"BRIAN KENNY: Welcome to Cold Call, the podcast where we dive deep into the stories behind groundbreaking Harvard Business School case studies. Apollo Global Management began in 1990 as a bold, if not controversial, private equity firm, built on buying undervalued assets and distressed debt. Fast forward three decades, and under the leadership of CEO Marc Rowan, Apollo has transformed itself into something far more ambitious, and far more complicated."
"By 2025, the firm had grown into a financial colossus, managing over $750 billion in assets. But here's the twist. Apollo's growth no longer came from private equity deals alone, its biggest engine was a life insurance and annuities business they acquired in 2022. Suddenly, they weren't just managing investor capital, but the retirement savings and the hopes and dreams of millions of policyholders."
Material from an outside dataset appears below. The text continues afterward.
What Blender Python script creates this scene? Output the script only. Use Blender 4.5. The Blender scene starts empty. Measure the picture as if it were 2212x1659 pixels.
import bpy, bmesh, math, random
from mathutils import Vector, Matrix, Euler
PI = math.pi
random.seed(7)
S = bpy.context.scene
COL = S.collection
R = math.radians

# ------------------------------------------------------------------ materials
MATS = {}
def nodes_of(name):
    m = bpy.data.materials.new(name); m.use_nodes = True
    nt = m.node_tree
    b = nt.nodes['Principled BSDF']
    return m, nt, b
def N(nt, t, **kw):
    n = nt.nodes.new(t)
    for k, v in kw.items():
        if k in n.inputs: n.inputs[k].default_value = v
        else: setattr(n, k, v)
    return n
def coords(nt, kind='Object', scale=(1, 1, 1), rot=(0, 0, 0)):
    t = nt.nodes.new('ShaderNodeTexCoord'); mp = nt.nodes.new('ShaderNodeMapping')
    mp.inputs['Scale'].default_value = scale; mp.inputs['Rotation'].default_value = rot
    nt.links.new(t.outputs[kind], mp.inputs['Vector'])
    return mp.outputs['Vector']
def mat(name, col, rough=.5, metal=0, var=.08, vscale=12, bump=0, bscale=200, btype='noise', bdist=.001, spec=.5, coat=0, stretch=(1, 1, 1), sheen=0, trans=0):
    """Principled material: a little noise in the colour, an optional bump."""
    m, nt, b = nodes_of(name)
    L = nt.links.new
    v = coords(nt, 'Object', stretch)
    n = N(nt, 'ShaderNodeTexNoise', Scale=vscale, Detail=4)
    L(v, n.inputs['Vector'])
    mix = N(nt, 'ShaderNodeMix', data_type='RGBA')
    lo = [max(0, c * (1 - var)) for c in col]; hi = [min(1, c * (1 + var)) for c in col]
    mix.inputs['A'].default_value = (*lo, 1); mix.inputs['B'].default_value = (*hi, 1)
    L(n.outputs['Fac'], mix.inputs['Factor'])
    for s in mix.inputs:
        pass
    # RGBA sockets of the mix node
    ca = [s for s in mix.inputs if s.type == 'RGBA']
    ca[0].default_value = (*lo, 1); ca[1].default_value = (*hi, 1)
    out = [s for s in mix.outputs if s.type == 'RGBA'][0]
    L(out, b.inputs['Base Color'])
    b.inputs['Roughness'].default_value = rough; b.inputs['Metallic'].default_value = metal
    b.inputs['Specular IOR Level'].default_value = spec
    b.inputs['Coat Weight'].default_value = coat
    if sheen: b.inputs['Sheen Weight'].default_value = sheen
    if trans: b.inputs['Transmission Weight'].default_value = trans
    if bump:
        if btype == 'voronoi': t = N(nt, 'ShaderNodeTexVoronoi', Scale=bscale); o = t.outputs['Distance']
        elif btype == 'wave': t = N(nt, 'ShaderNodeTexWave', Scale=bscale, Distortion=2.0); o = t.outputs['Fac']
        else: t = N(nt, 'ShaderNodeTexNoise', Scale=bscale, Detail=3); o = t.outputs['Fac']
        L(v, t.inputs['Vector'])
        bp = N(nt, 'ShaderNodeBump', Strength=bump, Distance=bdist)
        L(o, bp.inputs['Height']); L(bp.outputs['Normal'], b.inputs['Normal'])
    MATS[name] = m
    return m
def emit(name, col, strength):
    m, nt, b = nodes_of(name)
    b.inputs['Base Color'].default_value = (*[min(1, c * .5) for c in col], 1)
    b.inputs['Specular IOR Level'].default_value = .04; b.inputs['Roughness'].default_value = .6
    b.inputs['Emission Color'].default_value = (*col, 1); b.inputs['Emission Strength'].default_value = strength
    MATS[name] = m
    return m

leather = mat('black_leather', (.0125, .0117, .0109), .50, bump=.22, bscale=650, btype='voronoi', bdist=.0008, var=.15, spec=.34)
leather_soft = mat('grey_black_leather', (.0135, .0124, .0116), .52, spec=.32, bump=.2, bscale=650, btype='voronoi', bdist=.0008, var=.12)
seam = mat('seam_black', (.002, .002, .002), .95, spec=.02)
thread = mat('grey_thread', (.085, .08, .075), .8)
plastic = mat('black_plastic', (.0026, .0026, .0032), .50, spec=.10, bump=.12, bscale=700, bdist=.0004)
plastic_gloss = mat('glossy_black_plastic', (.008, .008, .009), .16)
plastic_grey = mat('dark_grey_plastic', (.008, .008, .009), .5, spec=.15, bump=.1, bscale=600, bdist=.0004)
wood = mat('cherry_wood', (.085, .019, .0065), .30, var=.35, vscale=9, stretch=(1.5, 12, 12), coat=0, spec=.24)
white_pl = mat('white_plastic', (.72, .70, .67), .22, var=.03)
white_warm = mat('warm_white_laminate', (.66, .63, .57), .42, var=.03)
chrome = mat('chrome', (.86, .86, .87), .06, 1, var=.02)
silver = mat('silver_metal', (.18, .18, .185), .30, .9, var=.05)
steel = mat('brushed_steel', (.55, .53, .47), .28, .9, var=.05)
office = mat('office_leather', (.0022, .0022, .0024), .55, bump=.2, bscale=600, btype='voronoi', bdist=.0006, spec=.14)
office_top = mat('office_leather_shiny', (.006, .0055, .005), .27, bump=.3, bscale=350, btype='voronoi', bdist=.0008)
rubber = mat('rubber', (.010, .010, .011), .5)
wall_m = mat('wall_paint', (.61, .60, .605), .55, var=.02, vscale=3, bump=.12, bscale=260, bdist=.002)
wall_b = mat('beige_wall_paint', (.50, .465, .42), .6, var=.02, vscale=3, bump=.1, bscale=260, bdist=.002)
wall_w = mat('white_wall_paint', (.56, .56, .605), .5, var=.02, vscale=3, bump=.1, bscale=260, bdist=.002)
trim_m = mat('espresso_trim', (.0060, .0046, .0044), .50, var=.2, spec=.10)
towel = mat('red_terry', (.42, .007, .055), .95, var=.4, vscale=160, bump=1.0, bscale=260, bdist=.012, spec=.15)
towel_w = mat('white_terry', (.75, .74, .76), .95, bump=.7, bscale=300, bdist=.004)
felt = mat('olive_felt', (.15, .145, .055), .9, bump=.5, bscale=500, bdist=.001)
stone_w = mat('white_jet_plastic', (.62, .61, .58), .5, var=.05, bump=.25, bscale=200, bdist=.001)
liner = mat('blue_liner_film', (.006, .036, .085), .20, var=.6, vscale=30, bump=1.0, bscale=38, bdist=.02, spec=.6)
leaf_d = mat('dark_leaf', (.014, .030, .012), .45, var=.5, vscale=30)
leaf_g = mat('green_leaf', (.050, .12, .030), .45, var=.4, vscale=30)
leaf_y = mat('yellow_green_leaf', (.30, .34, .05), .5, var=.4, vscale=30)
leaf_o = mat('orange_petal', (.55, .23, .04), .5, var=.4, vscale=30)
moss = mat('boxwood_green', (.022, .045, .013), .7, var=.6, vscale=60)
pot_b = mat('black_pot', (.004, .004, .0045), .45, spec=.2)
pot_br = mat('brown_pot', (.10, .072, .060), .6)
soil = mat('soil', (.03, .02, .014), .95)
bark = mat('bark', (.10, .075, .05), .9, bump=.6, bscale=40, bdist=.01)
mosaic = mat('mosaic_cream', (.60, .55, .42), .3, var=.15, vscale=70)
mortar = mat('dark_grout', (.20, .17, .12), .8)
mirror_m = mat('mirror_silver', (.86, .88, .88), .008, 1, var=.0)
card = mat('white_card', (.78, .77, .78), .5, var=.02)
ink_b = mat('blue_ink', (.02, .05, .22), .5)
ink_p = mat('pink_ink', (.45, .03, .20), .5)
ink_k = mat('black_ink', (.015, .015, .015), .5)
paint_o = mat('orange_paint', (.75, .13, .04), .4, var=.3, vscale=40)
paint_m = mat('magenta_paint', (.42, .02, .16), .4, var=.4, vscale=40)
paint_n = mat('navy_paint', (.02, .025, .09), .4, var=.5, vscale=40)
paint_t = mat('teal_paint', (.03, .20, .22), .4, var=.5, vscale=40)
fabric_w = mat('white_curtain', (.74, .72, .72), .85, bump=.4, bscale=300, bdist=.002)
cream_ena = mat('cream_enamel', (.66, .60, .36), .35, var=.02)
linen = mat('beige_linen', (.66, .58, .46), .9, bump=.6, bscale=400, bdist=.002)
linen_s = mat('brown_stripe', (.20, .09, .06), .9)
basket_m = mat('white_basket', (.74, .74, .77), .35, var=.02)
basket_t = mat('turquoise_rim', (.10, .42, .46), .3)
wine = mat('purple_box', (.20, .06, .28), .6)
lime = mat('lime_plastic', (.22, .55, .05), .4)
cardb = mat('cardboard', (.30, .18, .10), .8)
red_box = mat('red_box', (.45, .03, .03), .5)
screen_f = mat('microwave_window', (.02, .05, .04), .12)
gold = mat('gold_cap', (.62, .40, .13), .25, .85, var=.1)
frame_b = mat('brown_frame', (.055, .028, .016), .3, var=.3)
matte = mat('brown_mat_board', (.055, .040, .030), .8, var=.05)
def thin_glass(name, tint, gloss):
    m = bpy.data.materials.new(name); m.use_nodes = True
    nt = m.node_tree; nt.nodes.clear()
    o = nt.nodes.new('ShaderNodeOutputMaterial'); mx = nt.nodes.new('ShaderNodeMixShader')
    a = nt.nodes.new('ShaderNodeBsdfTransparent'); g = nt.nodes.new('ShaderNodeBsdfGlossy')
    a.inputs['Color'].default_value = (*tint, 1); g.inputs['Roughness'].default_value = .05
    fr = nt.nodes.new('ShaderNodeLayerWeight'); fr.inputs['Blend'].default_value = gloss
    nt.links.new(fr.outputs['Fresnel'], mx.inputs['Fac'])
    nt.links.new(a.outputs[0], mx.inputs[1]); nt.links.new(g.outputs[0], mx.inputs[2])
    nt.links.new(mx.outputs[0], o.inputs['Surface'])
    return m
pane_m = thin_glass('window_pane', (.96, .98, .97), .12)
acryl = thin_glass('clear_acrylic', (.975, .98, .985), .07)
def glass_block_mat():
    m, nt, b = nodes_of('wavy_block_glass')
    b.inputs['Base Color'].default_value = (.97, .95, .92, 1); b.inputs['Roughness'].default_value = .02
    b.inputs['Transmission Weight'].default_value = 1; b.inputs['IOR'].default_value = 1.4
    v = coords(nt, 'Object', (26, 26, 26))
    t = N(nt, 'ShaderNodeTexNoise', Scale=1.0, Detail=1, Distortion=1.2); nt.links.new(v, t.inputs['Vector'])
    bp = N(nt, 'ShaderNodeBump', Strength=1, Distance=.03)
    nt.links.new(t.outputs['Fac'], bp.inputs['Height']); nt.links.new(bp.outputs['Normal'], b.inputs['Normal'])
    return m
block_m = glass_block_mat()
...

Apollo Global Management began in 1990 focused on buying undervalued assets and distressed debt. Under CEO Marc Rowan, the firm expanded significantly and managed over $750 billion by 2025. The firm’s most rapid growth derived not from traditional private equity deals but from a 2022 acquisition of a life insurance and annuities business. That acquisition shifted Apollo’s responsibilities to include the retirement savings of millions of policyholders and introduced long-duration liabilities and regulatory complexity. The transformation reshaped the firm’s risk profile and raised strategic, risk-management, regulatory, and ethical questions about large asset managers operating in retirement finance.